Friday, June 13, 2014

Why Obsess?

It has occurred to me that in my life I have spent too much time obsessing about things.  What things you may ask?  I suppose most of it has to do with words that come out of my mouth or things I write and send into the atmosphere.  But sometimes it is remarks that are made to me out of the blue that get me thinking that someone doesn’t approve of me or how I live my life.  As I age these remarks should have less effect on me, but for some reason they don’t.  They often haunt me in the middle of the night.


After long conversations with friends one on one I often think of all the personal things I didn’t need to reveal.  I remember my mother always worrying about what people would think and maybe there is some residue of that in my mind.  She seemed to think that family business should not be spread around.  I do not tell everything I know to everyone I know, but there are certain friends I have where things slip out.


The interesting thing is that at the end of a long conversation with someone, I barely remember what they have said to me, only what I have revealed to them.   So I am hopeful that they have forgotten what I have said as well.  It’s all silliness but part of the human experience.


We can not live this life without getting our feelings hurt over sometimes small insignificant things.  But if we carry it into an obsessing mode then we are hurting ourselves more.  But letting things go is often easier said than done.  On a trip to Canada one year with my husband we were driving back home across Saskatchewan.  That province goes on and on with only wheat fields to see from the expressway.

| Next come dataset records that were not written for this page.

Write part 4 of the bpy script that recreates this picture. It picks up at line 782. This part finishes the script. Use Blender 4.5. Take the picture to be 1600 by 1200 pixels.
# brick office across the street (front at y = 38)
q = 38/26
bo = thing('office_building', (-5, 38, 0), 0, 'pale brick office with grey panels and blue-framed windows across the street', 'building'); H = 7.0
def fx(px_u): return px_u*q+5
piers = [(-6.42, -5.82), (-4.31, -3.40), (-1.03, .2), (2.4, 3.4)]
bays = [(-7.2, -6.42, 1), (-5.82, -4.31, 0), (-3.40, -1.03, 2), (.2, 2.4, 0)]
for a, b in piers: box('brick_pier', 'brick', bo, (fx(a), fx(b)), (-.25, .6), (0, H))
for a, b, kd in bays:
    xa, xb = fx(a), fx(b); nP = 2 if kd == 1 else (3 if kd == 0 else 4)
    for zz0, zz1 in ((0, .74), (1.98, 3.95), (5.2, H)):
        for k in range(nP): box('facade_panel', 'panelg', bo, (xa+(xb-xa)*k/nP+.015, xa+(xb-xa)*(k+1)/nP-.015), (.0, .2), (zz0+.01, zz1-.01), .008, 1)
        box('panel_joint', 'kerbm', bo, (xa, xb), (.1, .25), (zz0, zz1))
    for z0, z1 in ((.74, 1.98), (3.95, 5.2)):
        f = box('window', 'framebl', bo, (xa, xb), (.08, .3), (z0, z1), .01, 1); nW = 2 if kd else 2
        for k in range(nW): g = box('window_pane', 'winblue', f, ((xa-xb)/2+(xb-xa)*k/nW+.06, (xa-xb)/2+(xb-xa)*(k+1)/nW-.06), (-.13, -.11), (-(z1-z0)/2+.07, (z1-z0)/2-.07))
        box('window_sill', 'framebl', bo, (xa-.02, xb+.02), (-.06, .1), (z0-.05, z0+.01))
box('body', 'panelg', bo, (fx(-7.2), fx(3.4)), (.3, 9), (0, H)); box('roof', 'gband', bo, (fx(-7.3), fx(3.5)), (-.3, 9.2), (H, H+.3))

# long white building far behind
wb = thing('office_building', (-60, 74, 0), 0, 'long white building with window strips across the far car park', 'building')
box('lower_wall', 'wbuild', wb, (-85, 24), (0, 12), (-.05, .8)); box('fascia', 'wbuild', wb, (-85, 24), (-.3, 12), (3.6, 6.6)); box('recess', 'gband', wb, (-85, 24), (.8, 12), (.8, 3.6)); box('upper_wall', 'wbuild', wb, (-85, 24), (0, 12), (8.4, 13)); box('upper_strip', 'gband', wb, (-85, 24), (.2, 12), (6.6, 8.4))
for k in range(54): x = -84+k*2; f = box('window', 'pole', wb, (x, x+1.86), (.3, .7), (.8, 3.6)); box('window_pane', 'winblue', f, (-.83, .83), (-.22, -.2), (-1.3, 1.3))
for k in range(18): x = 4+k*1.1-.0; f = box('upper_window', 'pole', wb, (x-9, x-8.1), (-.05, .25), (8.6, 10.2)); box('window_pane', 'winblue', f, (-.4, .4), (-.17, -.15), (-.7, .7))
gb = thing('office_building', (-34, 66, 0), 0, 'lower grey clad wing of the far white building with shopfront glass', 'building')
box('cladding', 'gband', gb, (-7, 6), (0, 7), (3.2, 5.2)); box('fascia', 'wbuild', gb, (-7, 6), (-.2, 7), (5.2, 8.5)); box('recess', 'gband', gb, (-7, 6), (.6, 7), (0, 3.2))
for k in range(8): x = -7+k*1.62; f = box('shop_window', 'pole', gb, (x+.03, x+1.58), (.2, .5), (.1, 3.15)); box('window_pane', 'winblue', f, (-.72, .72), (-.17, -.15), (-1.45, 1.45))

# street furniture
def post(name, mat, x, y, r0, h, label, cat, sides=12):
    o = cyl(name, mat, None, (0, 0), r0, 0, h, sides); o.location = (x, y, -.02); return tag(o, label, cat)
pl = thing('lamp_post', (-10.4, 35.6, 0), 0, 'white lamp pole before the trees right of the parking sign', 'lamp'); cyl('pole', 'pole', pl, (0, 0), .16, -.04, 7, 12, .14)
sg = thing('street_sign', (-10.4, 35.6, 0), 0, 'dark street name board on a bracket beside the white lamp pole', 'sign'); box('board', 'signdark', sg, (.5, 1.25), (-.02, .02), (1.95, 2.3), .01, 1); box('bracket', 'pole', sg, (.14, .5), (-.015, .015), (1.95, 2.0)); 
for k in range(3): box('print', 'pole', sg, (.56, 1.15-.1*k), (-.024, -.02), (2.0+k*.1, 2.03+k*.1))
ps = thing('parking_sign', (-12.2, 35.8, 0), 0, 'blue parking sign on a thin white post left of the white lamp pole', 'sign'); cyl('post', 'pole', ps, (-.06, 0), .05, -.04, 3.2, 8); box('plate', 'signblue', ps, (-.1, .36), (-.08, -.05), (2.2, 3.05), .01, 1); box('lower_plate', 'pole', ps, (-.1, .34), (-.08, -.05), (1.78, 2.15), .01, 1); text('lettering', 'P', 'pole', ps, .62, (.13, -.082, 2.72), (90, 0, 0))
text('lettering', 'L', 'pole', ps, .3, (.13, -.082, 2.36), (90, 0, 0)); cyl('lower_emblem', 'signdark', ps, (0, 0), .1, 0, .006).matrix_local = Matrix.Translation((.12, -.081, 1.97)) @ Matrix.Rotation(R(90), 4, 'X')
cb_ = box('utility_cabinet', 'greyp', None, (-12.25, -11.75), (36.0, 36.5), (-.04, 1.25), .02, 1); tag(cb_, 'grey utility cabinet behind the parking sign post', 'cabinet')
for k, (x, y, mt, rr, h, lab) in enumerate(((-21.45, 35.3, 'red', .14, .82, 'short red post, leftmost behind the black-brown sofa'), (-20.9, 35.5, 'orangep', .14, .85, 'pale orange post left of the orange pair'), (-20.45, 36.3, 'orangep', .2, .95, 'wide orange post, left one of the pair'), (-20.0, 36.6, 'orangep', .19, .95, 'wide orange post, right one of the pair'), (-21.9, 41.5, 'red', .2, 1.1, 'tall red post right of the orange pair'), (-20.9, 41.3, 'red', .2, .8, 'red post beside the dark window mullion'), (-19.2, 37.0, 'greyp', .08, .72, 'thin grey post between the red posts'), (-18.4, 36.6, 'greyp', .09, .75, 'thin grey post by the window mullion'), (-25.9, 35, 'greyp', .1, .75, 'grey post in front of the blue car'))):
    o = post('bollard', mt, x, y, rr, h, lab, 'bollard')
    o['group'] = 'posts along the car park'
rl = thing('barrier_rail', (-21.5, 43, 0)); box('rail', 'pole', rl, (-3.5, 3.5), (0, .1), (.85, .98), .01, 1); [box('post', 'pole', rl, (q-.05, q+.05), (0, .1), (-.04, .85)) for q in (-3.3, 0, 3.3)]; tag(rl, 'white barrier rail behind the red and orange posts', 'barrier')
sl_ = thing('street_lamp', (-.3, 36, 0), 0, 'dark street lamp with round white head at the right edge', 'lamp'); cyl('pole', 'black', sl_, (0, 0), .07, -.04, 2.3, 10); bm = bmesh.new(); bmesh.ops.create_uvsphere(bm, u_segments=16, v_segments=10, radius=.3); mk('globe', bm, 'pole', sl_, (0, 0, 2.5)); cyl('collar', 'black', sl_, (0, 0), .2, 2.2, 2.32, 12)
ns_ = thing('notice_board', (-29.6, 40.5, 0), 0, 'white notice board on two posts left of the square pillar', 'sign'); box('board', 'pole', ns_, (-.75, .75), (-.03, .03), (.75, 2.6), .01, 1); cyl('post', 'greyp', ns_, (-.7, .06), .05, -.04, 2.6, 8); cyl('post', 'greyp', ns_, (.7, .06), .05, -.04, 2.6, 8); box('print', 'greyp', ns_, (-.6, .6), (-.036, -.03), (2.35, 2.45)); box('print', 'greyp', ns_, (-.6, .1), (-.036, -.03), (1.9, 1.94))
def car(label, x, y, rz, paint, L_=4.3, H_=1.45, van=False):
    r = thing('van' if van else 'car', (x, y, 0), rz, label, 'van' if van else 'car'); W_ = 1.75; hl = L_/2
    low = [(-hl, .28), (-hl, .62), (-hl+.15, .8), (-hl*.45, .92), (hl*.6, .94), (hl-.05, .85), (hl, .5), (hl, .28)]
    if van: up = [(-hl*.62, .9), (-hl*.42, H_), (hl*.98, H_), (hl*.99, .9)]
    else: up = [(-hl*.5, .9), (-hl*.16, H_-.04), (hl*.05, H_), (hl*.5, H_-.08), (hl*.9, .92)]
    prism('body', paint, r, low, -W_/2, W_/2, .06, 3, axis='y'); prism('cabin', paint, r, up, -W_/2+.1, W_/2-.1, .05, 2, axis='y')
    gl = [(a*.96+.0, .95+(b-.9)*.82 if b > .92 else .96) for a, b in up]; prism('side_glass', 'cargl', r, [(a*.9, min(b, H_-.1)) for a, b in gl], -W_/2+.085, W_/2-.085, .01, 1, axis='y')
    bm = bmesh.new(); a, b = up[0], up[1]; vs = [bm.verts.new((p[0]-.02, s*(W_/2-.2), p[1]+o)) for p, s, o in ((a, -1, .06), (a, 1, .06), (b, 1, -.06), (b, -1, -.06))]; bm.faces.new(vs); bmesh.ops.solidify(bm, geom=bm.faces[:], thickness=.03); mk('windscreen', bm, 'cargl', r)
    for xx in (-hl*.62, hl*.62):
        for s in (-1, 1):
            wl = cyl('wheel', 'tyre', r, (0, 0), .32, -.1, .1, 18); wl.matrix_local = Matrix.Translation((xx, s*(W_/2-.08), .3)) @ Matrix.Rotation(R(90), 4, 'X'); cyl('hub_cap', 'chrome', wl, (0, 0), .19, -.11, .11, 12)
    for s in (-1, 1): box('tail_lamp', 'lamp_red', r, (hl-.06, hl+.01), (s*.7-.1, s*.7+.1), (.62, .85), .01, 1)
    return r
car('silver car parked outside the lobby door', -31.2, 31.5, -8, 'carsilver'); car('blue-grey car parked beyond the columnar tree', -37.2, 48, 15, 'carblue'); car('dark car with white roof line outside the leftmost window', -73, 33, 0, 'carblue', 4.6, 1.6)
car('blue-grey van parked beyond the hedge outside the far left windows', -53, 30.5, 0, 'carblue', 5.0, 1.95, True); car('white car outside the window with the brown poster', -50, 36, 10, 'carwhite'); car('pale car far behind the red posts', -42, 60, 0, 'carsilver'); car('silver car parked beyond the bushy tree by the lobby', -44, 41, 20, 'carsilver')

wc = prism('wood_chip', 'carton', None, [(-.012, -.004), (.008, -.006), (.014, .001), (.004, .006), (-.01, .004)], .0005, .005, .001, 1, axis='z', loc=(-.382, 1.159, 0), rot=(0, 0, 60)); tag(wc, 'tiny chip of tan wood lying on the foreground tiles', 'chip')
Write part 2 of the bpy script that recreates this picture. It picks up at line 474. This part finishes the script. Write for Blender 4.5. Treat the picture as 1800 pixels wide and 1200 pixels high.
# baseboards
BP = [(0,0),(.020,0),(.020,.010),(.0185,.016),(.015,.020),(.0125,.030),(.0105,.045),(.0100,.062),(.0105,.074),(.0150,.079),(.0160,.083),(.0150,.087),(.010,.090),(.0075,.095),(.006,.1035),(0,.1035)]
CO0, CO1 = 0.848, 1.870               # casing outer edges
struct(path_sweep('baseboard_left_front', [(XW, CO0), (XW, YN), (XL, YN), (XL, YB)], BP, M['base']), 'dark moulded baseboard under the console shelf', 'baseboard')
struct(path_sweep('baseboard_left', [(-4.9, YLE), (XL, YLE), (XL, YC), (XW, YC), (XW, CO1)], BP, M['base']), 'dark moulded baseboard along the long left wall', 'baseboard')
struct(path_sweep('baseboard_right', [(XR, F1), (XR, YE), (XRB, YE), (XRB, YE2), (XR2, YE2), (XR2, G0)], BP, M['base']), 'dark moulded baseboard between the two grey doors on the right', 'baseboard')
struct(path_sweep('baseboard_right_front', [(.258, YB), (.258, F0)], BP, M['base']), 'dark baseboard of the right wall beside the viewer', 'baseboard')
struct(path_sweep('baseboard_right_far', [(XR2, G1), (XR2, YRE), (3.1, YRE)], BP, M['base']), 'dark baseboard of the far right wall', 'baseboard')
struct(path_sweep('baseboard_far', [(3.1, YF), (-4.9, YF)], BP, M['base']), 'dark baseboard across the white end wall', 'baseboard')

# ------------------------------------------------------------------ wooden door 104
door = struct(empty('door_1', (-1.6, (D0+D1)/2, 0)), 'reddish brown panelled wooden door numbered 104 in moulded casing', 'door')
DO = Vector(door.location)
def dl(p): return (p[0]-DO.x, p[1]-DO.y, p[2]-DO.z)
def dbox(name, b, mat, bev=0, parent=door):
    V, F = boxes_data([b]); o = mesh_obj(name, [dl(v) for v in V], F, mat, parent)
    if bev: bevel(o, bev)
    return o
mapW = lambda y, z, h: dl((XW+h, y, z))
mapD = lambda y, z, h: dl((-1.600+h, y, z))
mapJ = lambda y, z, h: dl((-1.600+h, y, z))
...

I had a notebook and was writing furiously in it.  My husband blames that on my taking Ambien the night before and called it My Ambien Day. Ambien always made me feel depressed.   I hardly spoke to him the whole day.  But there were two things going on.  I was hungry.  I am not a nice person when I’m hungry and second I was reliving a slight by a group of friends that I couldn’t get over.  Once I had it all written down I felt better even though I was still hungry.  My husband had asked me if I wanted to stop and get something to eat, but I was so caught up in my feeling hurt that I just said no.  


Another example of dwelling on feeling hurt came when my brother and his family  did not come to our daughter’s wedding.  We had gotten an answer that he and his wife would be there, but when they hadn’t shown up by the time the wedding was supposed to start all kinds of accident scenarios went through my mind.   When confronted by my father on the phone several days after the wedding, my brother  said he had been at a barbershop quartet gathering  in another state.  When my father told him how upset I was, my brother listed all the slights he thought I had given him in the past and that seemed to be his defense.  


I always loved my brother deeply and couldn’t understand why he hadn’t let me know he would be out of the state.   When he called me a couple of months later to apologize I told him I had already forgiven him.  I can not carry a grudge for very long.  It hurts too much to do that.


Now that my brother is gone I think back to all the things we should have done to get together when our children were young. Other than major holidays, we seldom saw each other, always blaming the distance between us or the fact that we were too busy.  


But here I go blabbing family business.  However I will not obsess about telling the story.  Our lives are filled with family dynamics and there are bound to be hurt feelings now and again.  It is just not healthy to dwell on anything for too long as it becomes counter productive.    


I came across a quote by Doris Kearns Goodwin the other day that surprised me.  She is such a wonderful historian and I thought her life must be perfect.  But what she said struck me as so universal. 

 And as for the final sphere of love and friendship.  I can only say it gets harder once the natural communities of college and hometown are gone….It takes work and commitment, demands tolerations for human frailties, forgiveness for the inevitable disappointment and betrayals that come even with the best of relationships.  


It is so easy to dwell on the negative aspects of friends and family, yet it serves no purpose.  If I have not heard from a friend in a long time and I want to see them, I don’t concern myself with the fact that they haven’t called me in ages.  I just want their company and if they want mine they will accept my invitation to coffee or lunch.  They almost always oblige and our conversation starts where it left off the last time we met and all is good.  


I will still chafe at a slight or comment or worry that I have said something out of turn, but in the end I will get over it.  I always do.  I hope you do too.